The predefined rule sets that were readily available with automatic role-based discovery made it possible to dynamically monitor the environment. A user-friendly interface and customisable monitoring enabled rapid rule-based monitoring expansion, while the broad product base support and community resources were also important.

“MOM 2005 provided alert statistics on all recurring issues,” says Geere. “Capacity base lining was introduced to ensure server health and availability, resulting in maximum server uptime. Incorrectly configured environmental settings were identified. MOM 2005 addressed all shortcomings and provided far richer functionality to monitor Microsoft systems and applications.”

A current outsourcing agreement between the two companies means that Dimension Data has detailed knowledge of the Alexander Forbes environment. The Microsoft solutions line of business had the required skills to plan and complete the initial implementation and successfully hand over to operations and Dimension Data.

“The implementation of the product to monitor the Alexander Forbes core server base went reasonably quickly with no disruption to business process,” says Geere. “The monitoring solution has been proactively customised to suite the IT environment through various script automation and workflow notification procedures and models. A two-level threshold-type monitoring scenario has been created to identify potential problems and to alert on failed issues. Alert numbers have decreased by 80 per cent from implementation.”

MOM 2005 has significantly decreased the administration tasks conducted on a daily, weekly and monthly schedule by the Dimension Data Centres of Excellence (CoE) teams. About 90 per cent of all tasks have been automated and the results are available via the MOM reporting facility. “The spare time is now used to fine-tune the environment and provide more innovation,” says Geere.

The operator console has become the single reference point for the CoE teams for error correction and root cause analysis. MOM 2005 has also refined the ITIL and Microsoft operations framework. Problem management has been centralised.

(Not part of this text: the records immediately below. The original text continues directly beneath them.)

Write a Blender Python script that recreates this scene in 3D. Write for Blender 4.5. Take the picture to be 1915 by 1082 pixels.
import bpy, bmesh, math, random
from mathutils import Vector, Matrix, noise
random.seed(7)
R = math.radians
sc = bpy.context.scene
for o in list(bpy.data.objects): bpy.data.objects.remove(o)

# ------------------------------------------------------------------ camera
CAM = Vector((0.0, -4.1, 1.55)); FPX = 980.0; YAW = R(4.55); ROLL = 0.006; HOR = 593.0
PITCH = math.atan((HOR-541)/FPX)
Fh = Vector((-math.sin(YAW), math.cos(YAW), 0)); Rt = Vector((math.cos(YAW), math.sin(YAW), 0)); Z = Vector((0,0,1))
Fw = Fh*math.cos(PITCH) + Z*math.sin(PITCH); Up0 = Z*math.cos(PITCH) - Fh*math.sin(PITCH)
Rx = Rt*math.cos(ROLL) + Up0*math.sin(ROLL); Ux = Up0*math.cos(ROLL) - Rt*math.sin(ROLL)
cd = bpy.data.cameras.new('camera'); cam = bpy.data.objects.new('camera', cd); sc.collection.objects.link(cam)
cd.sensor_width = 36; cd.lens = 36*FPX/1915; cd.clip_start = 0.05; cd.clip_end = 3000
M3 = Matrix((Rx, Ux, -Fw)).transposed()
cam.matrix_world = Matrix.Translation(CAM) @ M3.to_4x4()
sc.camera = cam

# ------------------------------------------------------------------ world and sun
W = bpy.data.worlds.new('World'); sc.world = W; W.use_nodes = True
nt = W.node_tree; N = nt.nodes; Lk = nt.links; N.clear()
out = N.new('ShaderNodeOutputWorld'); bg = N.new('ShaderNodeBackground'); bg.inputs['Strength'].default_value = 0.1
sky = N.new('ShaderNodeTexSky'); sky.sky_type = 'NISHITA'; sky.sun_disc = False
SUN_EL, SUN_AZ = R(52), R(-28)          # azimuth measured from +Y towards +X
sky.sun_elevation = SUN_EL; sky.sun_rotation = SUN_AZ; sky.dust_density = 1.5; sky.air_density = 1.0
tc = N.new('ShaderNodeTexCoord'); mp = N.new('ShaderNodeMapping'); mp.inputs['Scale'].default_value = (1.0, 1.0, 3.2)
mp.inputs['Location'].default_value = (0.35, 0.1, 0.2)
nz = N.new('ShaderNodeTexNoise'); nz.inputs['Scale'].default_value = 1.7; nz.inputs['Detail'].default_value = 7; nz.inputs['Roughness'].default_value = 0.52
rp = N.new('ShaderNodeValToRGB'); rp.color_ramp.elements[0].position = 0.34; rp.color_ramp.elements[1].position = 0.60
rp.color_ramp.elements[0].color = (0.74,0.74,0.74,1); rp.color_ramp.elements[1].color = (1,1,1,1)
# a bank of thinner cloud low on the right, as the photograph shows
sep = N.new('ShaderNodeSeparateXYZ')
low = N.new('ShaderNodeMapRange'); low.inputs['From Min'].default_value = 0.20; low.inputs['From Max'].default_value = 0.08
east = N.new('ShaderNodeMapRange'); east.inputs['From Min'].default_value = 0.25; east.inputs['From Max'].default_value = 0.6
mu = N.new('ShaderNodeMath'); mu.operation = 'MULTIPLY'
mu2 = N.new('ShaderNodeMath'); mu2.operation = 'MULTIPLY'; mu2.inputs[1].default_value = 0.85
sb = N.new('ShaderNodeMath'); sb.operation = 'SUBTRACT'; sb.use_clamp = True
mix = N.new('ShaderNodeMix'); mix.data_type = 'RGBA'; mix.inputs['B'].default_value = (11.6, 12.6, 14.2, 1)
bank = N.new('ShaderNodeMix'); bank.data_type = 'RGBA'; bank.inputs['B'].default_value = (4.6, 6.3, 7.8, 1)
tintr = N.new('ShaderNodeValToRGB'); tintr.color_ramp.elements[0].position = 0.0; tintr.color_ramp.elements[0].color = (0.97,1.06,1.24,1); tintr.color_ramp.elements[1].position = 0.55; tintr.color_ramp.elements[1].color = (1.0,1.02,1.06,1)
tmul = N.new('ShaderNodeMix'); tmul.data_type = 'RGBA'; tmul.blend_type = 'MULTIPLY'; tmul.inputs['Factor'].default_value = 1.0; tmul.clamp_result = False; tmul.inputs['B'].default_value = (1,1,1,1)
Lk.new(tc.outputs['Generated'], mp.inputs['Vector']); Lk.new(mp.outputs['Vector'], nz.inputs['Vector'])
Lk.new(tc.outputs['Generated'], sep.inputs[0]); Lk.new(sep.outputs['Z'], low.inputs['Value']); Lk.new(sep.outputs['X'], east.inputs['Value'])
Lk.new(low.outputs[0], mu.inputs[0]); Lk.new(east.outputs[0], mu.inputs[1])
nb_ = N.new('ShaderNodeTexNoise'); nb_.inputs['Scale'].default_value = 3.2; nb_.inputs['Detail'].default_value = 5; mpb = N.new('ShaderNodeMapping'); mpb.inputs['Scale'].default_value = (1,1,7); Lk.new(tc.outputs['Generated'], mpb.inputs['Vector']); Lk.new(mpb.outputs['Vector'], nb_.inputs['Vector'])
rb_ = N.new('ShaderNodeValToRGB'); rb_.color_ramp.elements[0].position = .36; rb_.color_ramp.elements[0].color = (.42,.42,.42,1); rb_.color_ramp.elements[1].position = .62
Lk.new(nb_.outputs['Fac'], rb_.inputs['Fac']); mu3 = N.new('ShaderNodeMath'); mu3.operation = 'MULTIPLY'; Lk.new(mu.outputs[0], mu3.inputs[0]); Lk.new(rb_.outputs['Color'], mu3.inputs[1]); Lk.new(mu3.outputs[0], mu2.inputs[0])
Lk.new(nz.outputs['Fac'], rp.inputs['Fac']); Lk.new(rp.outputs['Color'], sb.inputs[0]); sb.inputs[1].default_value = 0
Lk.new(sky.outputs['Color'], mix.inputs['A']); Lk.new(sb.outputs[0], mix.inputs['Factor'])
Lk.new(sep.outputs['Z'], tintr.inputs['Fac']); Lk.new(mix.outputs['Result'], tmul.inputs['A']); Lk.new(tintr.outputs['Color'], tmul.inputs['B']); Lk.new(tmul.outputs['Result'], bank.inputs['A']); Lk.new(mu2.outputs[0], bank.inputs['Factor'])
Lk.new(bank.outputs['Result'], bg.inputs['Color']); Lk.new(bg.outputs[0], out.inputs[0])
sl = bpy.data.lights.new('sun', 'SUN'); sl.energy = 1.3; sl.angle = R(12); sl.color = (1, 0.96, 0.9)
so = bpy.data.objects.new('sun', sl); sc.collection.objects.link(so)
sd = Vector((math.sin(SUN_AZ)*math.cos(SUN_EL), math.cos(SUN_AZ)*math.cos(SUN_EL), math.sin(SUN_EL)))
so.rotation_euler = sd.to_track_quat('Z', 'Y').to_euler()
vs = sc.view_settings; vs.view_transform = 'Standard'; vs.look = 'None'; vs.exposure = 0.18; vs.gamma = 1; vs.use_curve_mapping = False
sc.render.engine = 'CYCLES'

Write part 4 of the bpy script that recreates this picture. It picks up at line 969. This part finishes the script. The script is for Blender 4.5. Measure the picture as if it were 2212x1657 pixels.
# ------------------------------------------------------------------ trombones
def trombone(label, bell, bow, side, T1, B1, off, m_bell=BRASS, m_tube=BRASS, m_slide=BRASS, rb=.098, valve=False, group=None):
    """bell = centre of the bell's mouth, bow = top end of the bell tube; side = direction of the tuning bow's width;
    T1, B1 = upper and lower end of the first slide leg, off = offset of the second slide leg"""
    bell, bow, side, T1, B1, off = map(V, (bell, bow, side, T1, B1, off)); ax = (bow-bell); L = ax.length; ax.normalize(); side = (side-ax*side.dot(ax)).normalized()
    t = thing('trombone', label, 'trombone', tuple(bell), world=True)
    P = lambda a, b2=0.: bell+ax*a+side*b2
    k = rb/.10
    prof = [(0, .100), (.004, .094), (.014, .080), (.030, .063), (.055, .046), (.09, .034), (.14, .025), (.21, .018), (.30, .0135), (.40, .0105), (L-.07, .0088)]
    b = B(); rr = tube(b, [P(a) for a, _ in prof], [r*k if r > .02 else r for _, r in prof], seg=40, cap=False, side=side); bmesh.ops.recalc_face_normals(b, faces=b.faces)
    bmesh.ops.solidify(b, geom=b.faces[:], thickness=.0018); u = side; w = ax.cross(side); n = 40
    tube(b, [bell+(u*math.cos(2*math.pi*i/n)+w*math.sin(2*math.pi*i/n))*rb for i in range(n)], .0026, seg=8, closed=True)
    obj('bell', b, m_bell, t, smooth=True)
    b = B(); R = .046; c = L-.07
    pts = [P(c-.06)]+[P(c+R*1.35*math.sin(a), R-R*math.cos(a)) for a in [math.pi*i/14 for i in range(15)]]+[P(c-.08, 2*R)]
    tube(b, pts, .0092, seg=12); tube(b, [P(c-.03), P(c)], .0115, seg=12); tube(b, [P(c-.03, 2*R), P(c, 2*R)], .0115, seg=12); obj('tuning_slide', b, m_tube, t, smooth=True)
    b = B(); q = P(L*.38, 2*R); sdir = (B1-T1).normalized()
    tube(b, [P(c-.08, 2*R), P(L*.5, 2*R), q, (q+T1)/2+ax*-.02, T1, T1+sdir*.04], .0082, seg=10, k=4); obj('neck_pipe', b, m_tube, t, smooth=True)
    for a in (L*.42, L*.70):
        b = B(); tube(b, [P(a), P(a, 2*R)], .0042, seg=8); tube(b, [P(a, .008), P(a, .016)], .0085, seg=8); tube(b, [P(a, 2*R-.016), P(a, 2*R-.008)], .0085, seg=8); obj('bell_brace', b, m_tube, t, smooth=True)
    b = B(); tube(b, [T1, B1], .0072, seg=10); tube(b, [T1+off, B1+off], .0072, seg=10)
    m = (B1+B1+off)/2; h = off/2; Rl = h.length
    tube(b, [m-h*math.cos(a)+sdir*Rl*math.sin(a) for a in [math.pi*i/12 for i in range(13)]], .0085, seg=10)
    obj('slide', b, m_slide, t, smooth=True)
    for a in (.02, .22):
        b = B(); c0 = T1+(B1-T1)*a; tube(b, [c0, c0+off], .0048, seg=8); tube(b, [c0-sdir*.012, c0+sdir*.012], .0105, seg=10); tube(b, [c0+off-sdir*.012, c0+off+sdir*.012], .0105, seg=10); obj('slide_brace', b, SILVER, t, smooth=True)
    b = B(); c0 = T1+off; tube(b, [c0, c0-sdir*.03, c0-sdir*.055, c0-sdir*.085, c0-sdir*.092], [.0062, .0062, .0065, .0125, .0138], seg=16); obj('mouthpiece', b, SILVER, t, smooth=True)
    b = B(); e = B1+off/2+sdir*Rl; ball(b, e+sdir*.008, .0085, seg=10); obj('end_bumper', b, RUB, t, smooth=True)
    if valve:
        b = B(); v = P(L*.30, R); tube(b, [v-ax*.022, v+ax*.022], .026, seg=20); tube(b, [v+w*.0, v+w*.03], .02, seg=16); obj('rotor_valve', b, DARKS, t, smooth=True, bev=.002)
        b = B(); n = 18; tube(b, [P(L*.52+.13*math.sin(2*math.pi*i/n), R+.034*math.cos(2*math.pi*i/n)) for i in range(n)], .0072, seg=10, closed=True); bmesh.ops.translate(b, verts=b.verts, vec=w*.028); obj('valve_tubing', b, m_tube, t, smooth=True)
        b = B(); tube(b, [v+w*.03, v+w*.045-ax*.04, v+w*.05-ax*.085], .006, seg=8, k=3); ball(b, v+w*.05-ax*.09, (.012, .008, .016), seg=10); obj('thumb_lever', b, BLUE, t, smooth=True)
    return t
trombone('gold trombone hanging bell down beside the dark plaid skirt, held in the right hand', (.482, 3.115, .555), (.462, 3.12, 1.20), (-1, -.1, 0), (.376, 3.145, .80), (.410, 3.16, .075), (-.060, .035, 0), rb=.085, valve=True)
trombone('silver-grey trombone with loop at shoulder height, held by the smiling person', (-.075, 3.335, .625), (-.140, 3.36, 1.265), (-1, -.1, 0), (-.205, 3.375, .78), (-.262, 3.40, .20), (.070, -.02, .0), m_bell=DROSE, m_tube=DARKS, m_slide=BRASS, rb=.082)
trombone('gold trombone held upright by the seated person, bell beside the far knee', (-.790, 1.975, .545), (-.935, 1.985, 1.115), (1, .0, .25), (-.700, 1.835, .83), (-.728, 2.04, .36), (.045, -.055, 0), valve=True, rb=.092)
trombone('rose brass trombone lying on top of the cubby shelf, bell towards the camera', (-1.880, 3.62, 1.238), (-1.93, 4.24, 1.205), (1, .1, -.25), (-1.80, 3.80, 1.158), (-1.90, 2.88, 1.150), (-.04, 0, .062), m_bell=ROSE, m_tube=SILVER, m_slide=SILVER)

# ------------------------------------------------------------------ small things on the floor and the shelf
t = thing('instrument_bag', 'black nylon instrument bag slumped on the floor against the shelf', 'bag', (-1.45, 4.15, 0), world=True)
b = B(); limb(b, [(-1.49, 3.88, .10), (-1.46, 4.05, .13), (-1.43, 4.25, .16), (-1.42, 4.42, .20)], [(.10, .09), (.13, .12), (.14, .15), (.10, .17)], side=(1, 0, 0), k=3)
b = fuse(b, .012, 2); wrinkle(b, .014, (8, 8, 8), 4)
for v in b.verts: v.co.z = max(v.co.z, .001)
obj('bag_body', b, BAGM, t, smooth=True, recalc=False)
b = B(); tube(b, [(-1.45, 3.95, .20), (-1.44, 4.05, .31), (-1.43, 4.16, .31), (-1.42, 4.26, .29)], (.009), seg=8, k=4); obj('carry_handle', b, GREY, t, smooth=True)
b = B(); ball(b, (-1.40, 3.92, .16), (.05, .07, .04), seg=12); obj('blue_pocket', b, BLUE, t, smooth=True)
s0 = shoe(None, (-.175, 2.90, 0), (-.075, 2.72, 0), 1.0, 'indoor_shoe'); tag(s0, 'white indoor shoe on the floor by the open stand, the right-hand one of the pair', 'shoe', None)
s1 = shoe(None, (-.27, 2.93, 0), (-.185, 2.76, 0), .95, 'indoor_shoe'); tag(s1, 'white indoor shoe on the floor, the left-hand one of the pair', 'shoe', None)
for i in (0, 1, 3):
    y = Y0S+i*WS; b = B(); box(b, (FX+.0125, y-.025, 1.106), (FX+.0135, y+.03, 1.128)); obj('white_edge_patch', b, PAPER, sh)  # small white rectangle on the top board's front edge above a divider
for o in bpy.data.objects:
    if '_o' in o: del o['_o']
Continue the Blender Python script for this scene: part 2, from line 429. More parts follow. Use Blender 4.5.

“MOM 2005 has laid down a solid foundation for the proceeding preparation geared towards the next generation of system centre operations manager based on object-oriented monitoring as defined by the service-orientated architecture model,” says Geere. Alexander Forbes plans to develop distributed application monitoring and configuration management based on the distributed model. The service level agreement structure is to change from response-based to performance-based.

“Financial value can now be attached to IT objects,” says Geere. “This translates into business revenue versus operational costs. Business will have a better understanding of the services provided by IT, thus exposing what proactive measures are in place to guarantee stability in the environment.”